By Juliette Fairley

In 2008, a majority of mutual fund categories had negative returns in the neighborhood of 40%, according to Lipper. As a result, financial advisor Chris Hardy became curious.

"I pulled the annual reports of mutual fund companies to see what they were invested in. I realized that some of the funds were not spinning true to what they said they were investing in, which caused me immediate concern. That's when I began investigating whether mutual funds were living up to their fiduciary duty," said Hardy, director of planning and investments at Paramount Investment Advisors in Suwanee, Ga.

With some 25 million in assets under management, Hardy compares the asset allocation listed in annual reports with Morningstar and S&P data.

"Finding out whether a mutual fund company is meeting its fiduciary data is easier today than it was four years ago," said Hardy. "Prior to the 2008 financial collapse, I took it at face value that mutual fund companies were investing in the way that was stated in prospectuses."

The fiduciary duty of mutual fund companies that financial advisors invest in has been in the spotlight recently as a result of a Supreme Court decision that said Janus Capital Group could not be sued for supposedly misleading statements in the prospectuses of its mutual funds, which some experts fear place liability squarely in the lap of financial advisors.

A mutual fund company's fiduciary duty is to put the interest of the shareholder first as specified in the investment company act, according to Knut Rostad, president of the Institute for the Fiduciary Standard in Vienna, Va.

"There are several things to look for, including fees and operating expenses in relation to long-term performance and fiduciary duty," said Rostad. "Look for whether fund managers are invested in the fund themselves and how much of the market is embodied in the fund. The greater the diversification, the better. "
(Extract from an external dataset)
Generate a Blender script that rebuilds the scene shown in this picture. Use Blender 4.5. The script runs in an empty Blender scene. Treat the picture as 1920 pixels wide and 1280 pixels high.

Financial and economic expert Lynn Turner said financial advisors can look at a mutual fund company's voting record, which is public.

"The investor is looking for some accountability and responsibility. The only people they have to look to is the financial advisor who invested their money or to the actual trustee of the trust. The court decision causes investors to look at whether their financial advisor put them into a credible trust or and whether the trustees of the mutual fund are fulfilling their fiduciary duty," said Turner, who spoke at the John C. Bogle Investment Forum in Manhattan on January 31.

Former chairman of the U.S. Securities and Exchange Commission (SEC), David Ruder, is more concerned about the liability that load fees pose than whether the mutual fund company that a financial advisor invests in is meeting its fiduciary duty.